In this feeding upon our Lord, how many times does He say that we may eat thereof and never die!  "This is the Bread which comes down from heaven.  If any man eat, he shall live forever; he will never, ever die."  We don’t die; we just wake up in heaven, translated out of this body of mortality and corruption and death into the glorious life and liberty of Jesus our Lord.

Do you notice that in this promise of our Savior, feeding upon Him, that it carries with it, it bears with it a predetermined and predestinated embodiment?  Do you notice that?  An eternal embodiment – what an amazing promise!  These who feast upon our Lord, who eat the Bread of heaven, are promised an eternal embodiment.

May I turn that in another way?  The promise of Christ is not that we be happy ghosts, that we be wandering disembodied spirits, but the promise of Christ is that we who find refuge in Him, and feed upon Him, and believe in Him, and trust in Him, and eat this Bread of heaven, that we shall have a triumphant and glorious bodily resurrection.  We will be whole and complete, as God made us in the beginning.  Four times here in this passage, look at how the verse will close:  "This is the Father’s will, that I should lose nothing, but raise him up at the last day" [John 6:39].  Verse 40:  "This is the will of Him that sent Me, that every one that believeth Me has everlasting life" – now look at it again – "and I will raise him up at the last day."  Look at 44:  "No man comes to Me but the Father draws him: and I will raise him up at the last day."  Look at 54:  "Whoso eateth My flesh, and drinketh My blood, hath eternal life," and again, "and I will raise him up at the last day."  God says to us that if we are disembodied spirits we are incomplete.  God never made us that way.  God made us to have a body, a house in which our souls abide, and when the whole purchased possession is brought before God in heaven, it will not be a disembodied spirit; it will not be a phantom; it will not be a ghost.  It will be the whole personality, the spirit redeemed by the blood of the crucified One, the body in which the soul lives, redeemed by the blood of the crucified One; all of us, the whole of us, remade, exalted, resurrected, perfected, immortalized.  That’s what God intends for those who find refuge and salvation in Him.

And that’s why it speaks so beautifully of our feeding upon the Lord.  A dead man doesn’t need bread, a dead man doesn’t need Christ, but we do; we are alive in Him, and we need bread of heaven, and that feasting and that rejoicing and that triumphant living and that glorious resurrection is ours in the blessed and wonderful Savior.

Oh, what a gospel!  And what a faith!  And what a promise!  And what a beautiful tomorrow God hath given us who have found our hope in Him!

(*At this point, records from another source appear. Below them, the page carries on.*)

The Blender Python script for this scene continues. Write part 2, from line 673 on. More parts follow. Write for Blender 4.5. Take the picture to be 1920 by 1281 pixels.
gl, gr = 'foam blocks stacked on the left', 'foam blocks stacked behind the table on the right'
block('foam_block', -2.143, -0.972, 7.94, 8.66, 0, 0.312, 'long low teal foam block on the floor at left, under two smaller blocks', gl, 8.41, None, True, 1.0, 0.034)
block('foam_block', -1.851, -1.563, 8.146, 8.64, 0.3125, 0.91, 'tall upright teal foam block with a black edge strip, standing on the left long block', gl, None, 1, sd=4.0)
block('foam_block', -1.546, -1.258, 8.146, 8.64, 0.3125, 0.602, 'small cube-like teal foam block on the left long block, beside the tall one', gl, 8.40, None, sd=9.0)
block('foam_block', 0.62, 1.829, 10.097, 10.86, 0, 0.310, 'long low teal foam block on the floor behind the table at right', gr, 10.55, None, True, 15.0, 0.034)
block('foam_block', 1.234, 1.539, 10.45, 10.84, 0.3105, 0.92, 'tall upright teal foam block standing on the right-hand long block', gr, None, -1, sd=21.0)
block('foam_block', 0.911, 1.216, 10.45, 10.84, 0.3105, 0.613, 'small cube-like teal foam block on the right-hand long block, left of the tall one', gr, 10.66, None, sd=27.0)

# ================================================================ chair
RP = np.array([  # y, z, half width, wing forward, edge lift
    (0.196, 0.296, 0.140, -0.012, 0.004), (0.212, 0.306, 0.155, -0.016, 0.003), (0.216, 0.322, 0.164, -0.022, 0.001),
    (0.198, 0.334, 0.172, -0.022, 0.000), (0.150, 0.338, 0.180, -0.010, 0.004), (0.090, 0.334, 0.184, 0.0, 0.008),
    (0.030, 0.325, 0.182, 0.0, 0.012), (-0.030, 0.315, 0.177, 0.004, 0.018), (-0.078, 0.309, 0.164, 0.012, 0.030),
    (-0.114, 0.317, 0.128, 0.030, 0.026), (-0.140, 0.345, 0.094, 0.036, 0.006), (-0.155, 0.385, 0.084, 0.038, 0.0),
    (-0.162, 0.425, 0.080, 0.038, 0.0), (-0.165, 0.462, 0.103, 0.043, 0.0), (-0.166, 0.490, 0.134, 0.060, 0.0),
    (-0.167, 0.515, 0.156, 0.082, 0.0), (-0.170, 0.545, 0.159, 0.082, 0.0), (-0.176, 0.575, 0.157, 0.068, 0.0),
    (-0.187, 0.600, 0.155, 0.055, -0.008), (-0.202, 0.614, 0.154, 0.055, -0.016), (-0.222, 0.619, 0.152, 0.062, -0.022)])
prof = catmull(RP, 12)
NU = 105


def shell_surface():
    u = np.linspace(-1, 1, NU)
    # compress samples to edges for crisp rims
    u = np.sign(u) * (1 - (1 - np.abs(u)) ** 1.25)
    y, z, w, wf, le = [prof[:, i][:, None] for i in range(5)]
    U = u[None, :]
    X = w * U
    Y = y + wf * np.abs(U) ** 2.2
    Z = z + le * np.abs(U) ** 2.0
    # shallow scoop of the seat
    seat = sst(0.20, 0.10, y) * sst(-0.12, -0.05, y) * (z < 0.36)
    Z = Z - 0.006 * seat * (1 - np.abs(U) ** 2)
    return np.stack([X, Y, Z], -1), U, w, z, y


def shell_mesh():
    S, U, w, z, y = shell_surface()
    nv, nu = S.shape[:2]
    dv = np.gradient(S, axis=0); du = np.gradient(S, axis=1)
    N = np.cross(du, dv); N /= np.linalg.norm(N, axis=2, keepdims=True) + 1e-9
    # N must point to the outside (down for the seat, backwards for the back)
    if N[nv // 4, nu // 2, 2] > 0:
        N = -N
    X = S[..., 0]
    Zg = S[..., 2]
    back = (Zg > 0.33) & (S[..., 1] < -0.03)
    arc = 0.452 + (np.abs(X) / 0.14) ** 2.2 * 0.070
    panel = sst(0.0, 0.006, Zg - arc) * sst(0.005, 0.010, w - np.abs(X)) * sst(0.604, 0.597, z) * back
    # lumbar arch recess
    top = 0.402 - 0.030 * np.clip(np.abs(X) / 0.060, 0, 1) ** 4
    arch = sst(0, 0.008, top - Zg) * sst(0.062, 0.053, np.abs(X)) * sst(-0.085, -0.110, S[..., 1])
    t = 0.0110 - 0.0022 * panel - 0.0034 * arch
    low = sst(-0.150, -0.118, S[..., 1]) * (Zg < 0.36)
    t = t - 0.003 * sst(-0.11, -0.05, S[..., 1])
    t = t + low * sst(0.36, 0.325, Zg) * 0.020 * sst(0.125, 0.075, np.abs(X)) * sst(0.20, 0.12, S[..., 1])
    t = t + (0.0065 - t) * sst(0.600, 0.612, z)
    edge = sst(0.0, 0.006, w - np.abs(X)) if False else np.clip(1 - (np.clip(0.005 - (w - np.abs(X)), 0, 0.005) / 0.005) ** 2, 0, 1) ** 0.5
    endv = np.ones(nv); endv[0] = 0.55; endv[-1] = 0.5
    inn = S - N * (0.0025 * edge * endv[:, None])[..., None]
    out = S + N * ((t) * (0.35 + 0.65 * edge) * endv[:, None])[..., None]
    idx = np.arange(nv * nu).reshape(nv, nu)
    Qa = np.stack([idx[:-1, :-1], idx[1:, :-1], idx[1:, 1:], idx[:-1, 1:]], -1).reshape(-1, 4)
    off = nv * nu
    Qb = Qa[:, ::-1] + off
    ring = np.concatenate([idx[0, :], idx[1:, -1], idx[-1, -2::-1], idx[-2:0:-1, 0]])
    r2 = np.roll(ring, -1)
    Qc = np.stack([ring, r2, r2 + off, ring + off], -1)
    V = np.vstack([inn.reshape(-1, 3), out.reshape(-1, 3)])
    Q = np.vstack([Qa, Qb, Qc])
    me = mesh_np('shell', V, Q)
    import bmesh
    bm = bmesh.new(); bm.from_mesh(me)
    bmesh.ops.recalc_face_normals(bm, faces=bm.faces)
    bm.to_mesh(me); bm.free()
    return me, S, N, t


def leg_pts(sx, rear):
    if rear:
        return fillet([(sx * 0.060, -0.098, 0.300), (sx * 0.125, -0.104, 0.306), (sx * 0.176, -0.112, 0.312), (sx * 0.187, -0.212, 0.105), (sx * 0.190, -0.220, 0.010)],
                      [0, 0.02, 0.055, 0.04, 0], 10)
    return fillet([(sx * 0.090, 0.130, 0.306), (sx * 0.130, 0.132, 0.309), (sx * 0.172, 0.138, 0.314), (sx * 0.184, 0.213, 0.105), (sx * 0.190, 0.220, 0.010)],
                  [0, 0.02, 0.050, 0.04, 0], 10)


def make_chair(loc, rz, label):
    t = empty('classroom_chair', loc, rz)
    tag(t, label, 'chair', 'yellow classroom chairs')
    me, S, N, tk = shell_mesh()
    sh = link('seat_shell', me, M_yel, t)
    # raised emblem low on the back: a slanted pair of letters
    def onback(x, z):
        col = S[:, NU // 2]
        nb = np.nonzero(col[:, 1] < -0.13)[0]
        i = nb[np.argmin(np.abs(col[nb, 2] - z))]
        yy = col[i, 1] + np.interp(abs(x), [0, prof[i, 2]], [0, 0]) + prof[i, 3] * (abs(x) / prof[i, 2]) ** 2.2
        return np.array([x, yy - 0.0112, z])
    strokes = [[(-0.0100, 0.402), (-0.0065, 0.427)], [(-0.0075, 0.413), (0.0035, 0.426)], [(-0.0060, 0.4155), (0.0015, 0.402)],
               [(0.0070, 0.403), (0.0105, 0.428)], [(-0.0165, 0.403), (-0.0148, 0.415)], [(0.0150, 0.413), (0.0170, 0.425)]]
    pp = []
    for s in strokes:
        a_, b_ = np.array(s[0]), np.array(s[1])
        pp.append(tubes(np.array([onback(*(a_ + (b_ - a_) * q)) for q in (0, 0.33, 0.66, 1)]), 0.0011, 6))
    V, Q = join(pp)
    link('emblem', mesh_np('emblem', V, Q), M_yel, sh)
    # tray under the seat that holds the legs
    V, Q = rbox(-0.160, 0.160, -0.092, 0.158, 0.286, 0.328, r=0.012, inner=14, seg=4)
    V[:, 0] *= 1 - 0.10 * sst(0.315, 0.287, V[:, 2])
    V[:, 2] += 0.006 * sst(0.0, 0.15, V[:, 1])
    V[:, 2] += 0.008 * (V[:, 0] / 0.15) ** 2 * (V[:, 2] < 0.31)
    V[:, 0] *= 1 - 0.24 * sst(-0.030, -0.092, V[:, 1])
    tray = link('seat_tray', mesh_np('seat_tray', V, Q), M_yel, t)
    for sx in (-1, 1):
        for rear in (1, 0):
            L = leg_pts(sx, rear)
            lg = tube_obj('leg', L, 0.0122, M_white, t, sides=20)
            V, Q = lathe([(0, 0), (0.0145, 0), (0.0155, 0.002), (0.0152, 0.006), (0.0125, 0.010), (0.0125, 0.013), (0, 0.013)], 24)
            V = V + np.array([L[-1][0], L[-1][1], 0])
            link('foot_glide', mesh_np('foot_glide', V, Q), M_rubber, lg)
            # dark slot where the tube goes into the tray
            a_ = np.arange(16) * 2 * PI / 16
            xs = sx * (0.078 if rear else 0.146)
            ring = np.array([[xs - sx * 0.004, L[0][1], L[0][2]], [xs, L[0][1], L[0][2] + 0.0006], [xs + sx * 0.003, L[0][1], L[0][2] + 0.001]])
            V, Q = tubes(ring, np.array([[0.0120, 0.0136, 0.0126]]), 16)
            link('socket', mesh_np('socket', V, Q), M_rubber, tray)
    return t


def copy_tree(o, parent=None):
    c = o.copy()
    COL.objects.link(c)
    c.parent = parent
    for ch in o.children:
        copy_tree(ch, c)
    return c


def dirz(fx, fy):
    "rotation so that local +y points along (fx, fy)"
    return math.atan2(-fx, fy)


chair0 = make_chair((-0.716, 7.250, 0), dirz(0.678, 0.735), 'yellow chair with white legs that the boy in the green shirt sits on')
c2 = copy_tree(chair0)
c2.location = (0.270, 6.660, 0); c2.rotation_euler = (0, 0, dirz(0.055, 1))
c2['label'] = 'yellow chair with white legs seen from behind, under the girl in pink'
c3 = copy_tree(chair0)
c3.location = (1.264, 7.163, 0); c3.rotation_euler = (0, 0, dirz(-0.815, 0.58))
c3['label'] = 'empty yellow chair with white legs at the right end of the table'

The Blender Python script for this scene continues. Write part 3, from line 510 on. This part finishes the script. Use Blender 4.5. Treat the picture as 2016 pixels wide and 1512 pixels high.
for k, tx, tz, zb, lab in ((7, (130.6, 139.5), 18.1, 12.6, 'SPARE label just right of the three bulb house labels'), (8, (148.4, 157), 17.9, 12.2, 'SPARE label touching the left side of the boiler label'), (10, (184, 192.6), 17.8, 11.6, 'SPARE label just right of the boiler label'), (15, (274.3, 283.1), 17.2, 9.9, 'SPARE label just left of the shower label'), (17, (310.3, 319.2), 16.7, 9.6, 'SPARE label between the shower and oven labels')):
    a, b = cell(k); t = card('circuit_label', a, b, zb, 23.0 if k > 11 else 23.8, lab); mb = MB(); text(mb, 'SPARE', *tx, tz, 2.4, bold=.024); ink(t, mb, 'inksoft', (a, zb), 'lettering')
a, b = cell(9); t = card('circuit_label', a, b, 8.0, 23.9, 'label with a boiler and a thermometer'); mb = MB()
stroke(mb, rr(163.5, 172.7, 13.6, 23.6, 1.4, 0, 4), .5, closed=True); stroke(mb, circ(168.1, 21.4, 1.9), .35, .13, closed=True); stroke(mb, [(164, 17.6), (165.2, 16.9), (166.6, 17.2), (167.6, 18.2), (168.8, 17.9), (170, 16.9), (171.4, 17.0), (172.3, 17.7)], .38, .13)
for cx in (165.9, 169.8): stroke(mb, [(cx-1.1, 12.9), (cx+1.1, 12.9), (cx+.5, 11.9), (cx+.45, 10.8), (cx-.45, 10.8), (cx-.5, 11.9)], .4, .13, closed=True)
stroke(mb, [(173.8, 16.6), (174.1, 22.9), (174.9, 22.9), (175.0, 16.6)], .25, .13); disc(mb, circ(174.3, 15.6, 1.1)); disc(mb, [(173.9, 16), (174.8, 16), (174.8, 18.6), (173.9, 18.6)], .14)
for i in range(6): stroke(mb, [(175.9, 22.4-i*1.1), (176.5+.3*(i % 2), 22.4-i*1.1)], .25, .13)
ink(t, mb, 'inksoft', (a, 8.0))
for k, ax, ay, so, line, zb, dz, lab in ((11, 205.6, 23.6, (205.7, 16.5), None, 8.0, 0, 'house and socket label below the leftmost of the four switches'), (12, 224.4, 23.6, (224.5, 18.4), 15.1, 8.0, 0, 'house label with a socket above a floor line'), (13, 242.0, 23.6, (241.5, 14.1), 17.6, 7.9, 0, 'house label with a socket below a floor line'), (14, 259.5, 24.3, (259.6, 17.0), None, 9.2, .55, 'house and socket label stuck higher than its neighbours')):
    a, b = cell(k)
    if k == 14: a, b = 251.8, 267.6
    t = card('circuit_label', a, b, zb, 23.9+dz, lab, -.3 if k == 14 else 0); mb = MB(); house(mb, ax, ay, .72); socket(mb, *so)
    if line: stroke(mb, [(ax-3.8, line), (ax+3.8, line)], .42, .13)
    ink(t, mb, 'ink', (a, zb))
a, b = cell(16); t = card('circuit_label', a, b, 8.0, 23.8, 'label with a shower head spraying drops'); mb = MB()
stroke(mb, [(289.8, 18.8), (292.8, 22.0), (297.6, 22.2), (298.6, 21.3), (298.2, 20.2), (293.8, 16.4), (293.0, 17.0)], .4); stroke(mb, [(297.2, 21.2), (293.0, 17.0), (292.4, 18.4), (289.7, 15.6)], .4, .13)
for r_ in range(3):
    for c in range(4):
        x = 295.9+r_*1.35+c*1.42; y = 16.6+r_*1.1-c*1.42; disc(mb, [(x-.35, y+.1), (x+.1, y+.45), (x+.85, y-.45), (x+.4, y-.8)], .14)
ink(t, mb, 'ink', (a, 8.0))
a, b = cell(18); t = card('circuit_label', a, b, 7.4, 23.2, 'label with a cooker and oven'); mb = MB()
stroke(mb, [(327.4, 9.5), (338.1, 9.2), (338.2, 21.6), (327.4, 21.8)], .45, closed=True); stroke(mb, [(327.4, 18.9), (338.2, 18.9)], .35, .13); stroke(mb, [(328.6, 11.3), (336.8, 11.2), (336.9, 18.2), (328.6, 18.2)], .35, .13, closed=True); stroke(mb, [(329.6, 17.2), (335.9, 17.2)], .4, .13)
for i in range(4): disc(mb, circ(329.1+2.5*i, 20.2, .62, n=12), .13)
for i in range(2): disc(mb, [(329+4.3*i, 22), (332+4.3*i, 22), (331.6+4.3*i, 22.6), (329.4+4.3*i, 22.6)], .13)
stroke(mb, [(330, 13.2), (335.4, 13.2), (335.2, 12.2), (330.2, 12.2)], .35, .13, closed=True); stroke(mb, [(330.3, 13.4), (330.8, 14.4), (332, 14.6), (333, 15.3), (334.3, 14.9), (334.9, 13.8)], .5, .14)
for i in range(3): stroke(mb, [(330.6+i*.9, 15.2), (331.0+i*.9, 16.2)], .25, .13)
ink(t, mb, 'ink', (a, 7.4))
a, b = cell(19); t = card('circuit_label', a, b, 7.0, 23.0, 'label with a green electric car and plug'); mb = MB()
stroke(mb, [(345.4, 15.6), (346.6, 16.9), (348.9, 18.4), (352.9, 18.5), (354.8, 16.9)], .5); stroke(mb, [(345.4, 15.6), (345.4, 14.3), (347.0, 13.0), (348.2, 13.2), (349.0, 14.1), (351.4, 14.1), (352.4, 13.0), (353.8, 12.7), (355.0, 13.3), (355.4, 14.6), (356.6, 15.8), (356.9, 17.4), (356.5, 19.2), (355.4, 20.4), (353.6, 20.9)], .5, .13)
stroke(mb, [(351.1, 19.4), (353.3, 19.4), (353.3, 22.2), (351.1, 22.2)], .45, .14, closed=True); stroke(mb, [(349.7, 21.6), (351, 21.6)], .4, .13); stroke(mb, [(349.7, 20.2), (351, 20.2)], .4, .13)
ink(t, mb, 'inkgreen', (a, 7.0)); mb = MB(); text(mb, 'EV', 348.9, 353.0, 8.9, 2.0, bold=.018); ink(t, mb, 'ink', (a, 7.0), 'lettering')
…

And that is our invitation to you this solemn and precious morning hour.  "Pastor, today, this day, I have chosen Jesus as my Lord, my hope, and my Savior, and I’m standing here with you and this family of God, joining in the praises of our precious Savior and pilgrimaging with you from earth to heaven."  Or a family you, coming into the fellowship of our dear church, or answering a call of the Spirit in your heart; in the throng in that balcony round, down one of these stairways; in the press of people on this lower floor, down one of these aisles: "Pastor, this is God’s day for me, and here I stand."  Make the decision now.  In your heart, say, "Yes!  Glory!  Amen!  Pastor, I’m coming," and a thousand times welcome as you come, while we stand and while we sing.